Founded in 1561 by Pedro del Castillo, the city was named after the Governor of Chile, at that moment, Garcia Hurtado de Mendoza. In its origins, the basis of the Mendocinean economy lay in a rudimentary wine industry – whose surplus production was sent, in barrels, by mules to Tucuman and Buenos Aires – as well as to the silver mines of Uspallata.
In 1776, Mendoza (a village of 8000 inhabitants) ceased to rely on Santiago de Chile and passed to the jurisdiction of Cordoba. During the period of struggle for independence, Mendoza played a central and strategic role, governed by the then Colonel San Martin, who settled in El Plumerillo, just outside the village, the base where the Army of the Andes was organized.
After the Independence, it was established as a province in 1820. In 1861, a terrible earthquake destroyed the city and in 1863, it was rebuilt following the principles of the European urbanism.
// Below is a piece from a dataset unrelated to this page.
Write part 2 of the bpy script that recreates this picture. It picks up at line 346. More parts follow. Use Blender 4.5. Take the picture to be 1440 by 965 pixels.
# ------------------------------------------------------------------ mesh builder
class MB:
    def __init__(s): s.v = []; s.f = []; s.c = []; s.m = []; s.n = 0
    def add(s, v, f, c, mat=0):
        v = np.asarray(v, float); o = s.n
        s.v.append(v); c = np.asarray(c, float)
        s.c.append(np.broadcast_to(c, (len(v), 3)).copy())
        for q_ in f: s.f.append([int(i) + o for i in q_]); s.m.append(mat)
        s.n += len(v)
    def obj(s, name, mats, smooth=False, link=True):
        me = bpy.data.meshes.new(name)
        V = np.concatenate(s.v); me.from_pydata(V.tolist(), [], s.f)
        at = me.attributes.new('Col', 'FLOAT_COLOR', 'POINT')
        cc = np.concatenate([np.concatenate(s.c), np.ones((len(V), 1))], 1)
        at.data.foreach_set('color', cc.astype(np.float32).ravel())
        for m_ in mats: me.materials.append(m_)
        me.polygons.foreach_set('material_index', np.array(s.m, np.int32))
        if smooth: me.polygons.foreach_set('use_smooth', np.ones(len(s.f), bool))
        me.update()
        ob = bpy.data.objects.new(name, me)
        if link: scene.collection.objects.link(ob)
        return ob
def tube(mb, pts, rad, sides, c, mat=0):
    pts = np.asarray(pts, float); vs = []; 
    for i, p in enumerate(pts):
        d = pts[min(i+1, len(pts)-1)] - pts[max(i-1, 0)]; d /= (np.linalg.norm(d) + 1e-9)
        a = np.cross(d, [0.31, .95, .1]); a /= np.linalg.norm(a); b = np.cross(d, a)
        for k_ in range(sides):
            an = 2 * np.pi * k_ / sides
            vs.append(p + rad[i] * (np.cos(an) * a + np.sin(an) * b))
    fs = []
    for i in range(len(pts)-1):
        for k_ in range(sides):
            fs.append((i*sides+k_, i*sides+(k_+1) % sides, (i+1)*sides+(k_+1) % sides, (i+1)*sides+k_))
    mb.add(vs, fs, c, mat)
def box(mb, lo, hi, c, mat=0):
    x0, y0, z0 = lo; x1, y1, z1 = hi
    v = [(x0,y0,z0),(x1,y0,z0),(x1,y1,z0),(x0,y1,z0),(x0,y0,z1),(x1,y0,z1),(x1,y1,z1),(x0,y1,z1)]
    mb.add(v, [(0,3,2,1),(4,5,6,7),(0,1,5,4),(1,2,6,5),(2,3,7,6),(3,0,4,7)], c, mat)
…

In 1870, it was established a line of telegraph between Mendoza and Santiago, and in 1885 came the first convoy train from Buenos Aires, and with it came the modernity. After that, the Italian and Spaniard immigrants began to settle down in Mendoza, and they were the ones who shaped the caste of viticulturists and olive growers and who would make this land so worthwhile. To modern wine industry joined the oil exploration, another pillar of the Mendocinean economy.